Justin Peck Talks about Ballet 422

Justin Peck in Ballet 422 (Courtesy Magnolia Pictures)

For Justin Peck, the journey to the top didn't end with a soloist contract at New York City Ballet: He caught the choreography bug, and he didn't close up shop after creating one piece for the company. Instead, Peck—who at 27, is only the second person to be named NYCB's resident choreographer—is up to ballet number eight, which the company premieres tonight at Lincoln Center. (That's not even counting all the work he's made for other companies around the globe—seriously, creativity just pours out of him.) And there's yet another impressive addition to Peck's list of achievements: Ballet 422.

Ballet 422, a documentary following the creation of Peck's Paz de la Jolla (NYCB's 422nd work), hits movie theaters this Friday. And guys, it's phenomenal. There's not a lot of dialogue, and there could have been more dancing, but what you do get is 75 minutes of a real-world ballet company at work. Ballet 422 is a true portrait of the world we know and love. Dance Spirit spoke with Peck about what it's like to be at the center of it all.

Dance Spirit: What was it like seeing yourself on screen?

Justin Peck: At first it was a little jarring, sort of like having an out-of-body experience. I'm not used to witnessing myself working in the studio environment. But as the movie progressed, I got used to it—or at least just engrossed in what was going on in the film itself.

DS: Were any parts hard for you to watch?

JP: There are definitely a few funny and awkward moments when I'm trying to figure out how to flex my muscles as a choreographer. But what's so interesting about the film is that Jody [Lee Lipes, Ballet 422's filmmaker] captured a very specific time in my development as an artist. So those moments are when I'm trying to figure out how to navigate working in the NYCB institution, and how to coordinate all the different elements that go into making a new ballet.

DS: Did seeing the film affect your choreographic process for Heatscape, which you're making for Miami City Ballet, or for your newest work for NYCB?

JP: I think I've just continued to develop and become more comfortable in my own skin. At the time of Ballet 422, I'd only done two ballets, so it was certainly a different phase in my life. It's been a constant ebb and flow of figuring out exactly the right way to work in the studio and communicate with the dancers and artists in the costume shop, orchestra and more.

Justin Peck rehearsing NYCB principal Tiler Peck onstage in Ballet 422 (courtesy Magnolia Pictures)

DS: I wish the film had made more clear that on top of all the pressure surrounding the creation of this ballet, you were still taking company class, rehearsing and performing.

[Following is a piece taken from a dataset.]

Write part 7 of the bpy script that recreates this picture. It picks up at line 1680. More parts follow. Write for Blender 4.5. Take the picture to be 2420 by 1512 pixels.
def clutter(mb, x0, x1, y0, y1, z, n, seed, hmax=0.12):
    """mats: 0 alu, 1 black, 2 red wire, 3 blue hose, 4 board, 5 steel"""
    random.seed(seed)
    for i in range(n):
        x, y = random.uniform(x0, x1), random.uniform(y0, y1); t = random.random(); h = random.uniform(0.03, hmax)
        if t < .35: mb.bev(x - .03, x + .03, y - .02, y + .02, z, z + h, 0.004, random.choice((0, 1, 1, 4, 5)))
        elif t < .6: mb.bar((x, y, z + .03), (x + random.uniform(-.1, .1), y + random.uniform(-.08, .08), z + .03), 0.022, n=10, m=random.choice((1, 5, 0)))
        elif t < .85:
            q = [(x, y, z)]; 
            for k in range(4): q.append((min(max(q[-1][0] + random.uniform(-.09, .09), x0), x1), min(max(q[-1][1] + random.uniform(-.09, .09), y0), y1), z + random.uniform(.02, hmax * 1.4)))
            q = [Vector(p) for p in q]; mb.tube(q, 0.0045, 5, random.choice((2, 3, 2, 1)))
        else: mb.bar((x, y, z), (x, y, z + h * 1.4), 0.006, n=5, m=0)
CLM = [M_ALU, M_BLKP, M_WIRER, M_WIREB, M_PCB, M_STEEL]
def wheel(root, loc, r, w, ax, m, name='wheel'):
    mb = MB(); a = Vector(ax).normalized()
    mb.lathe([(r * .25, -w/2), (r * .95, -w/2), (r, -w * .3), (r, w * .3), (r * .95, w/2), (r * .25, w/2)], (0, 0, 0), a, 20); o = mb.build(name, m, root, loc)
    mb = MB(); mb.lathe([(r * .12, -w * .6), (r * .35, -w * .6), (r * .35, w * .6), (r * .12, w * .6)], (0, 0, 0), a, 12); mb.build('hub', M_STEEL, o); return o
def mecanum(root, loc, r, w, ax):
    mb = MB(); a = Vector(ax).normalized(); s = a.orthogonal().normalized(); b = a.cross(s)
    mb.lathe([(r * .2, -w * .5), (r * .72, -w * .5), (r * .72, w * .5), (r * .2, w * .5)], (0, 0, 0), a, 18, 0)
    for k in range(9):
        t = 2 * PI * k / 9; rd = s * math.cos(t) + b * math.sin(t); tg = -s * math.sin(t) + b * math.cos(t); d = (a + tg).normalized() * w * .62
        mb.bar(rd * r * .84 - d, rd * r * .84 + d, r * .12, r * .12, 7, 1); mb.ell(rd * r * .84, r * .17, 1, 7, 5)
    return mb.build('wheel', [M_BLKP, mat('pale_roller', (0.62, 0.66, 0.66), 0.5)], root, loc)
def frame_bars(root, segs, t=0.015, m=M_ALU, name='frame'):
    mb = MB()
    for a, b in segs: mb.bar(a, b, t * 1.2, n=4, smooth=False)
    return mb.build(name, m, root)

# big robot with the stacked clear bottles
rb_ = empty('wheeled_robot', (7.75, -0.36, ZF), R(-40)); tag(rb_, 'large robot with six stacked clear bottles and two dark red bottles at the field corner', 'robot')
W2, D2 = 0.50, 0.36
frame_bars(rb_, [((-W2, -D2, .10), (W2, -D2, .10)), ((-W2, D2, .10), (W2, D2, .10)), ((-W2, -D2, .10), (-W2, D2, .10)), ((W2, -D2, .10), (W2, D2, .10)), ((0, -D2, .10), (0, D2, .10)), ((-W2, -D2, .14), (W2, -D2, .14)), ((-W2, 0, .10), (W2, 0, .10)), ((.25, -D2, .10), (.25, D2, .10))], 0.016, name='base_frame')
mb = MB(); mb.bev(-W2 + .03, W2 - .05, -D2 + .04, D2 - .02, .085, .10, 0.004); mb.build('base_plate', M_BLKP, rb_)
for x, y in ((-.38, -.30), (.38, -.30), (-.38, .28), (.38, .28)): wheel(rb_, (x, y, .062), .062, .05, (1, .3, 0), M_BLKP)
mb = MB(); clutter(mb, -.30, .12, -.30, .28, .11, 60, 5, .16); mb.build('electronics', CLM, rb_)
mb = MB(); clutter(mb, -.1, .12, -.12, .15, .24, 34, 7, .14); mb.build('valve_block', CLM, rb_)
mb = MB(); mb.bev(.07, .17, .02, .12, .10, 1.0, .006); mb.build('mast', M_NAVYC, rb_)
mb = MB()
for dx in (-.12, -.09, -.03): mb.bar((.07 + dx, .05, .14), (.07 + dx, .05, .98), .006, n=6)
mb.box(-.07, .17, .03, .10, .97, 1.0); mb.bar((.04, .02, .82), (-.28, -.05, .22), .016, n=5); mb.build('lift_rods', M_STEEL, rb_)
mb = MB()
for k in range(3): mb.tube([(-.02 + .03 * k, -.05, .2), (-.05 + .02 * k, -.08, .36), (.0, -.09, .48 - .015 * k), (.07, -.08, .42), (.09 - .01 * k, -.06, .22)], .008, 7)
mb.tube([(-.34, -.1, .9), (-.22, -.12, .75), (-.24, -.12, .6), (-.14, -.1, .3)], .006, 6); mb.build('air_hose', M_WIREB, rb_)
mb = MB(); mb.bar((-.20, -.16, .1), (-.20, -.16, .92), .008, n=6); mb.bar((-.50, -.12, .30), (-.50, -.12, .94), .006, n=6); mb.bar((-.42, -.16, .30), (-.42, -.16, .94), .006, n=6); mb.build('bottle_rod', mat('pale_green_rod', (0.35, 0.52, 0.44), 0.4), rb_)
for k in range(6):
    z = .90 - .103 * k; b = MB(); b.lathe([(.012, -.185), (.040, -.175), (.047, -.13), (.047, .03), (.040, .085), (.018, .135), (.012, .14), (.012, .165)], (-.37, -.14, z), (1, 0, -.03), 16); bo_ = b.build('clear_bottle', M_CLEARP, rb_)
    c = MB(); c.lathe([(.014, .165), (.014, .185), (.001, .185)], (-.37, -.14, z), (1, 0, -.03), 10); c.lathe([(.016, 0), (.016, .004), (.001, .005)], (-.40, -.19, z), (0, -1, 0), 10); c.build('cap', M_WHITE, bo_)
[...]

JP: I'm not too upset that the film didn't show more of that. It's a really detailed and full documentation of the process of making a new ballet. For me, balancing my two roles—as a dancer and a choreographer—has been challenging, especially physically. Switching between rehearsals where I'm dancing and rehearsals where I'm a choreographer takes its toll on a day-to-day basis, because the two roles target different areas of the body. That said, it's tremendously rewarding. I get to know my fellow company members in a much more intimate way by being their peer. I get to know their strengths and weaknesses, which works to my advantage as a choreographer. And getting to dance in ballets by George Balanchine is educational. I can watch a ballet over and over again, but to fully understand it, I need to experience it from the inside out.

DS: In a couple scenes, we see you recording movement on your iPhone and then watching the footage at home. Is there any new technology you've been using in the last few years?

JP: I found an attachment for the iPhone that you can get in Apple stores. It attaches to the camera lens and creates a sort of fish-eye focus—I'm able to capture the entire studio from the center front and see everything in a very symmetrical way. It's been a huge help for my process. Not only can I take it home and assess everything I worked on that day, but it also gives a broader perspective. I see everything so close-up in the studio, but the lens gives me a better understanding of how the whole piece will look from a distance.

DS: What do you want people to walk away with after seeing Ballet 422?

JP: The work ethic of dancers, and of NYCB dancers in particular. The company is focused on the work and the output. It's not so much about reveling in the successes. And that's what the film shows. My ballet premieres, and you see me going straight back into the dressing room and getting ready to dance onstage. It's a great representation of how this company works. To be honest, I was a little skeptical at first about someone filming us, but I feel like Jody captured the process and the institution in a really honest way.